De mate waarop auto’s automatisch kunnen rijden in Nederland bevindt zich nog altijd op niveau 2. Dat wil zeggen dat de mens achter het stuur nog steeds volledig verantwoordelijk is voor de rijtaak. Dat het allemaal minder snel gaat dan sommigen hadden gehoopt heeft volgens Martens verschillende oorzaken. Een van die beperkende factor noemt zij de relatief lage maatschappelijke acceptatie als gevolg van ongevallen met ‘zelfrijdende voertuigen’. Die moet omhoog.
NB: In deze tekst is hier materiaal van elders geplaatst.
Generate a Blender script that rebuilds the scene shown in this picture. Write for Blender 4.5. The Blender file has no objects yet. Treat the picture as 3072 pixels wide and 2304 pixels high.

Zolang we blijven roepen dat er nooit iets fout zal kunnen gaan met autonoom rijdende auto’s, dan schep je valse verwachtingen en heb je ook niet de voordelen van wat de voertuigen wel goed kunnen.’
Elektrificatie vertragende factor
Een andere factor die het versnellingsproces van automatisch rijden vertraagt is naar haar zeggen dat er wereldwijd veel meer dan vroeger wordt geïnvesteerd in elektrificatie dan in zelfrijdende functies. ‘Dit komt omdat dit simpelweg door wetgeving wordt afgedwongen en de industrie dus wel in die technologie moet investeren. Geld kun je maar één keer uitgeven en dit gaat dan ten koste van investeren in zelfrijdende functies. Bovendien blijkt het ook wel vrij lastig om onder alle omstandigheden de auto zelfstandig te laten rijden, want verkeer is nou eenmaal dynamisch en er kan van alles en nog wat gebeuren. Ook juist omdat we het in Nederland pas willen introduceren zodra het veilig is en dus doen we er langer over.’
Versnellingsproces autonoom rijden
Martens is werkzaam bij TNO in de groep Integrated Vehicle Safety als ‘principal scientist’ en is hoogleraar aan de TU Eindhoven. Zij houdt zich bezig met de interactie tussen mensen en de diverse vormen van zelfrijdende voertuigen. Om het proces van autonoom rijden in Nederland op een verantwoorde manier te versnellen zou de politiek volgens haar meer lef moeten tonen om echt duidelijke keuzes te maken. ‘We richten ons tot nog toe vaak op alles, maar het is belangrijk om goed te kijken waar wil Nederland heen wil met autonoom rijden, waar wil ons land zich aan committeren en welke systemen of ‘use cases’ leveren voor Nederland het meeste op, bijvoorbeeld als het gaat om verkeersveiligheid en comfort. Verder is het belangrijk het aansprakelijkheidsvraagstuk goed te regelen nadat deze systemen op de weg worden toegelaten, maar eveneens tijdens het testen.
Oproep tijdens Mobility Shift
Er zou idealiter nieuwe wetgeving moeten komen om meer en onder verantwoorde omstandigheden met zelfrijdende auto’s te kunnen experimenteren én Nederland zou een eigen invulling moeten geven aan de internationale UNECE-wetgeving met kwantitatieve normen, zodat veiligheidseisen aan zelfrijdende voertuigen beter toetsbaar zijn.’ Zij legt uit dat de criteria van de UNECE vaak nog multi-interpretabel zijn. Het is daarom belangrijk dat er in Nederland specifieke wetgeving komt om deze voor meerdere uitleg vatbare wetgeving van de UNECE te toetsen. Onlangs heeft de politiek in een brief van de Tweede Kamer aangegeven op dit gebied daadwerkelijk stappen te gaan zetten en heeft een aantal voor Nederland belangrijke use cases aangewezen. Met een brede lach zegt Martens verheugd te zijn dat de politiek met dit besluit, dat geheel in lijn is aan haar oproep die zij eind vorig jaar deed tijdens de Mobility Shift van RAI Vereniging, gehoor heeft gegeven.